What is asked >> Check each line below for "scene" and report how many have it, nothing else.

Material >>
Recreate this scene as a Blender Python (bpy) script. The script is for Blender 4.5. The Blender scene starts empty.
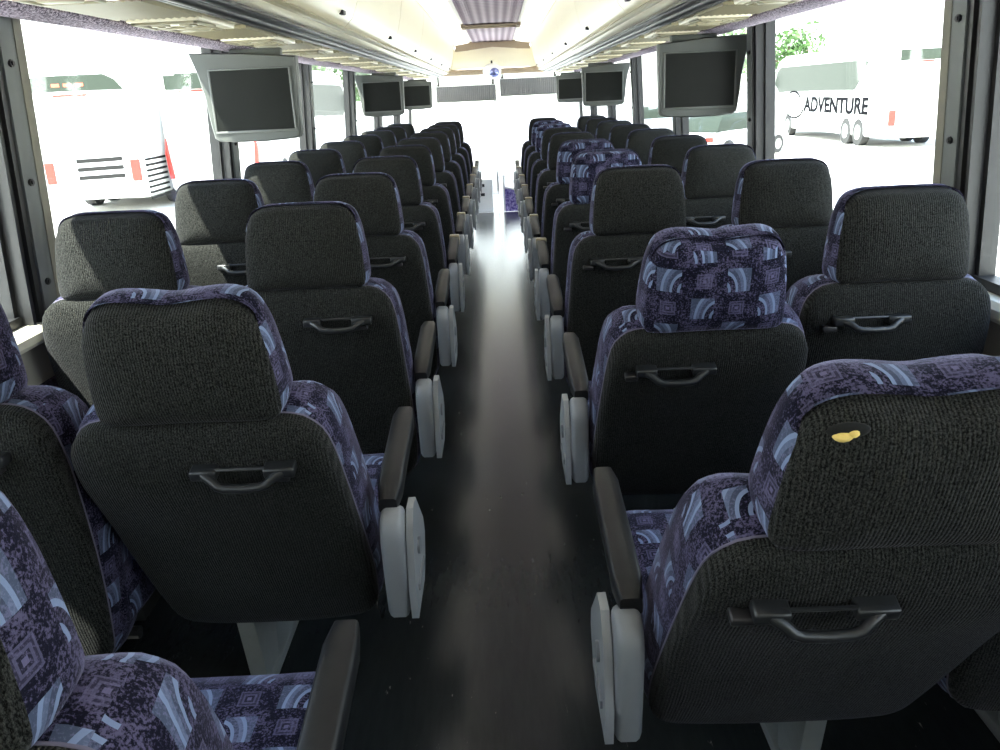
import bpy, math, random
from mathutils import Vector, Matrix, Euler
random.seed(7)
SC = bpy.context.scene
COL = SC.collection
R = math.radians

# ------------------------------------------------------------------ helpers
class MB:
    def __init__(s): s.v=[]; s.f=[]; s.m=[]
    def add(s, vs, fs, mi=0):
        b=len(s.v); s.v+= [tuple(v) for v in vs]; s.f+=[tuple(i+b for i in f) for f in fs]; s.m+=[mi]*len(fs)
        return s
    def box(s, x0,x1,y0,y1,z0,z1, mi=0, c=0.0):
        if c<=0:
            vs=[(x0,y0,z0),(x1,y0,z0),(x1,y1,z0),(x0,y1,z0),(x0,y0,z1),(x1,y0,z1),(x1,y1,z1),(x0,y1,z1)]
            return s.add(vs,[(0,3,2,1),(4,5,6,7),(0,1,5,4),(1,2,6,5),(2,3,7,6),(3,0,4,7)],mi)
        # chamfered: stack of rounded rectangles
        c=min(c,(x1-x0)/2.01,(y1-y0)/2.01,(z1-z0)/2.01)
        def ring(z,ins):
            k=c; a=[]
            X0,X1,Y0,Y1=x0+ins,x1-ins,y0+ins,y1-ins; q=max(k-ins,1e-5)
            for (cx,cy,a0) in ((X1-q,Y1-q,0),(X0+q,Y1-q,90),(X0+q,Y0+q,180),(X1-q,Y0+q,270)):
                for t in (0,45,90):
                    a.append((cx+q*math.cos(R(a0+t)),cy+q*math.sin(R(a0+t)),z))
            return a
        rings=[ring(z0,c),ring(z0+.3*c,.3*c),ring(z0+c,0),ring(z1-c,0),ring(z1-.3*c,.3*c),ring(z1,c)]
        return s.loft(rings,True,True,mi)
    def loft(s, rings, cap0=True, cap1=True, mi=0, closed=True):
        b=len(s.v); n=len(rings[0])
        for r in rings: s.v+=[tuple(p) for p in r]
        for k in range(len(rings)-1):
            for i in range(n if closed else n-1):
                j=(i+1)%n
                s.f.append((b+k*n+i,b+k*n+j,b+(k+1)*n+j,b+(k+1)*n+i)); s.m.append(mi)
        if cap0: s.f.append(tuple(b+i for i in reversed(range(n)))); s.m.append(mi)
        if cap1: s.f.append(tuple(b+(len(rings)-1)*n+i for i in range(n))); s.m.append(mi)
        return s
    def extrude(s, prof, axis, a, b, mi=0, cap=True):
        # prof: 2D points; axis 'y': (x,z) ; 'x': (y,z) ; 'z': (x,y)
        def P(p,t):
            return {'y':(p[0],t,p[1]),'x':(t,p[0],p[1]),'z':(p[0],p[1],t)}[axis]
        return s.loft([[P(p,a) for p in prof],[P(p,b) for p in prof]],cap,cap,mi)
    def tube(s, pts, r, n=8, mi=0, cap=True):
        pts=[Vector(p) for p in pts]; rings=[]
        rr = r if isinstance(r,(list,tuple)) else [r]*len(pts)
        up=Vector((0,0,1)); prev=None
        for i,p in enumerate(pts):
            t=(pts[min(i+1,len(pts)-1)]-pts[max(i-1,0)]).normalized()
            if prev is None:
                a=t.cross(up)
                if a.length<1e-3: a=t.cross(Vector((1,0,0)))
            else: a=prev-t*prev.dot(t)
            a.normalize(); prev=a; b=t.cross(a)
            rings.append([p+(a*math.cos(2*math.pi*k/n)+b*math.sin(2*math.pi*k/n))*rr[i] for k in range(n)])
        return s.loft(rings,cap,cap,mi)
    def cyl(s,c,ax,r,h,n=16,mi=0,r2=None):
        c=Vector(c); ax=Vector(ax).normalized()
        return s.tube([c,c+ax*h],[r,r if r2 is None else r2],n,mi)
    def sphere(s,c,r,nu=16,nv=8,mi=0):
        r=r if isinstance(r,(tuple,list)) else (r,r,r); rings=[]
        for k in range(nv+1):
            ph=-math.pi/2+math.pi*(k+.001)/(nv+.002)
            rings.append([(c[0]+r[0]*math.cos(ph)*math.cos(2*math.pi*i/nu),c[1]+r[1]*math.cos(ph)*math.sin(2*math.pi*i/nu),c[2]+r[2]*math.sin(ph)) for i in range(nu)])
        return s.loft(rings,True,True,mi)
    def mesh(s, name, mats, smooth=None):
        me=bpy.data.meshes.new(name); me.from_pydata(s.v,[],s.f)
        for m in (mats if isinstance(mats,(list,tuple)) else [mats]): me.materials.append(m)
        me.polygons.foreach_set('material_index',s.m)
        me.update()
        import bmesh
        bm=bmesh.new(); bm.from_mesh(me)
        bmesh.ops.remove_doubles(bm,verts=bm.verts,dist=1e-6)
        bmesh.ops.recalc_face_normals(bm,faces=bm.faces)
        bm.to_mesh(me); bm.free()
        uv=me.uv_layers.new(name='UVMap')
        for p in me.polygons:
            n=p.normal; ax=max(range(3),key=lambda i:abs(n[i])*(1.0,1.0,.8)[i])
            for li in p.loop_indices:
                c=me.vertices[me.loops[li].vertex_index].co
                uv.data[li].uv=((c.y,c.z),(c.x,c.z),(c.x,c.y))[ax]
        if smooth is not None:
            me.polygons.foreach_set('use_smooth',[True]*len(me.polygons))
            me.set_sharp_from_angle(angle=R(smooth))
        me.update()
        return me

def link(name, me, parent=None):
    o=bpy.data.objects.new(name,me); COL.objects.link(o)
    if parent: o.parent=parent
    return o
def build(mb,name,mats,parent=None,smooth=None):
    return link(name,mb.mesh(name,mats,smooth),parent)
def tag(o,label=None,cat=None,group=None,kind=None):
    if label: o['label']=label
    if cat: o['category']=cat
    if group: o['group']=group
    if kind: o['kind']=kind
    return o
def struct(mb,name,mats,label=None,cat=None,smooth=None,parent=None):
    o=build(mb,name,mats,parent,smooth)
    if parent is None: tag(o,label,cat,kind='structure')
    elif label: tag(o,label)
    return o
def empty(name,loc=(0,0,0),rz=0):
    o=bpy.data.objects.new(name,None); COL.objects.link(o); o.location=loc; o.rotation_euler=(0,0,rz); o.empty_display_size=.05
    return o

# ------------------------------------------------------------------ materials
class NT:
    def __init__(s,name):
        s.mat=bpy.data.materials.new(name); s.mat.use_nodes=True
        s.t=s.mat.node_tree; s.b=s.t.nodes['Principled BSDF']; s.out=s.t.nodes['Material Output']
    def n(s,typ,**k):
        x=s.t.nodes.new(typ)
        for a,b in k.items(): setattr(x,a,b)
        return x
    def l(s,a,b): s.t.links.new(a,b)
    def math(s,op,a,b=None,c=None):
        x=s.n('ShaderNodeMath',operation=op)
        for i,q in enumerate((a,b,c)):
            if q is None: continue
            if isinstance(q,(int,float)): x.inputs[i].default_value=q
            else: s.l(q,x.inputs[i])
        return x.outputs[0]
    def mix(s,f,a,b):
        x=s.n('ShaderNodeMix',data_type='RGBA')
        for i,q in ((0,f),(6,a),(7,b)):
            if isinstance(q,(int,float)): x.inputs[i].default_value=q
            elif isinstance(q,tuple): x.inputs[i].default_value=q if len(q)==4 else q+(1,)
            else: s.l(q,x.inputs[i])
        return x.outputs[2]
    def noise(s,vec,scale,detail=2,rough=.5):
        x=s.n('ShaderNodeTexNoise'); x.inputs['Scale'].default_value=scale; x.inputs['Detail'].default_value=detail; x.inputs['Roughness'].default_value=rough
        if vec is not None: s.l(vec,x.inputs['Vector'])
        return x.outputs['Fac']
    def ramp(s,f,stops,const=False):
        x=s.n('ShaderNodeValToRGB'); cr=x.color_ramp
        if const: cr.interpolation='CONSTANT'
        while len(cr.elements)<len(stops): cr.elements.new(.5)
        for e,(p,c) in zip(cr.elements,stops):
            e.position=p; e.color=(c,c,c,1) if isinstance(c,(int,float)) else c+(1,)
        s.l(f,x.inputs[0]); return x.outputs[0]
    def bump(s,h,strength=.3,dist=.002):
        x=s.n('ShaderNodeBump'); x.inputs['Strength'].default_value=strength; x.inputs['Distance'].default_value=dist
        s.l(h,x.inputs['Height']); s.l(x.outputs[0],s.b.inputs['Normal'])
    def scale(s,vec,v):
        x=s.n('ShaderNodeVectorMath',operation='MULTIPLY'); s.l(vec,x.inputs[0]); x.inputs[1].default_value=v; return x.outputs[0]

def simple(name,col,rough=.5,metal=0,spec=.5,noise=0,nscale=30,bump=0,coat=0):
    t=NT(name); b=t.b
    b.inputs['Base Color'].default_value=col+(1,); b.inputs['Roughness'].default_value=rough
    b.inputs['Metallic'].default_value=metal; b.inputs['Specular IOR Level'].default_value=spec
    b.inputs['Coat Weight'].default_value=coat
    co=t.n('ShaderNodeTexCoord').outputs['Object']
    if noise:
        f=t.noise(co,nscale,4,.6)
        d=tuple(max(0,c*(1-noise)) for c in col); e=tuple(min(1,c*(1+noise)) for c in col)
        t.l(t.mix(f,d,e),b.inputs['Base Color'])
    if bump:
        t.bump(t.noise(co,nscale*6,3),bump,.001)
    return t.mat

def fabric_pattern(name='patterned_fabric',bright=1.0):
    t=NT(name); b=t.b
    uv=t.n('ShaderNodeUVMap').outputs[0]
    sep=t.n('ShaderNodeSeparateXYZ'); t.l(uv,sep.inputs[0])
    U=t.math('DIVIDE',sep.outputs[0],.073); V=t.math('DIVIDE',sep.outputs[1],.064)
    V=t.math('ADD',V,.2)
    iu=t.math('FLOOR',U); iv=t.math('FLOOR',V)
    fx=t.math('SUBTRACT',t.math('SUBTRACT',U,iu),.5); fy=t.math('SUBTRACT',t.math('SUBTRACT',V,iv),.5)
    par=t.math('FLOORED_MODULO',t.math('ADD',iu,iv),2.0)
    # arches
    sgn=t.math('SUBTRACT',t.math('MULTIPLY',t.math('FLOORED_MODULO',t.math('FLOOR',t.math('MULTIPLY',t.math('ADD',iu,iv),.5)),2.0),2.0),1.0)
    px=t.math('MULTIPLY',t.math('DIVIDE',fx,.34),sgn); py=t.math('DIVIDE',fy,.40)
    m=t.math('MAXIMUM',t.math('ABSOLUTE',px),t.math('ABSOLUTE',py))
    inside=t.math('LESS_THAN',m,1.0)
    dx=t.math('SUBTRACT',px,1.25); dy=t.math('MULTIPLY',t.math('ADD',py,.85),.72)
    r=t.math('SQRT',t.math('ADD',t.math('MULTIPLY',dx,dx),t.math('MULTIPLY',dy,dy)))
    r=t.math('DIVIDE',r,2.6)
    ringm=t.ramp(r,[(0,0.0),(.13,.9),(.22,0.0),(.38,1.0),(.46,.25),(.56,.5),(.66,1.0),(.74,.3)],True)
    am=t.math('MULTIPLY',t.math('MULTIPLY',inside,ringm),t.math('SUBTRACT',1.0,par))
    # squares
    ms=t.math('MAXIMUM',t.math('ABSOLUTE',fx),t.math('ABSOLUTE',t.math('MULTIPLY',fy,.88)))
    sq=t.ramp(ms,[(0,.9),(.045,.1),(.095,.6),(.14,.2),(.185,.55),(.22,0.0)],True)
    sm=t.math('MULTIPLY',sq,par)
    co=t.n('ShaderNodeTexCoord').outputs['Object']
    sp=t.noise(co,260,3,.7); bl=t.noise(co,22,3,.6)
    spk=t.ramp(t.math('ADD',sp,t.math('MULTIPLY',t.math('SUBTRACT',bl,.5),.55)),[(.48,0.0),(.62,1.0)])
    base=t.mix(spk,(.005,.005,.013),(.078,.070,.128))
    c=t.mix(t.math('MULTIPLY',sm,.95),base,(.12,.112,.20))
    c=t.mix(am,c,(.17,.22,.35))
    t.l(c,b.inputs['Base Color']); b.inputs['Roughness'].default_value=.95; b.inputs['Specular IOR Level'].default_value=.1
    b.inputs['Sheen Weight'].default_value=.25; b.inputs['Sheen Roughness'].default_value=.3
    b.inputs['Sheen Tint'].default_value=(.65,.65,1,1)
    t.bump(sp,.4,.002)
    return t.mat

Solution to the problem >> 2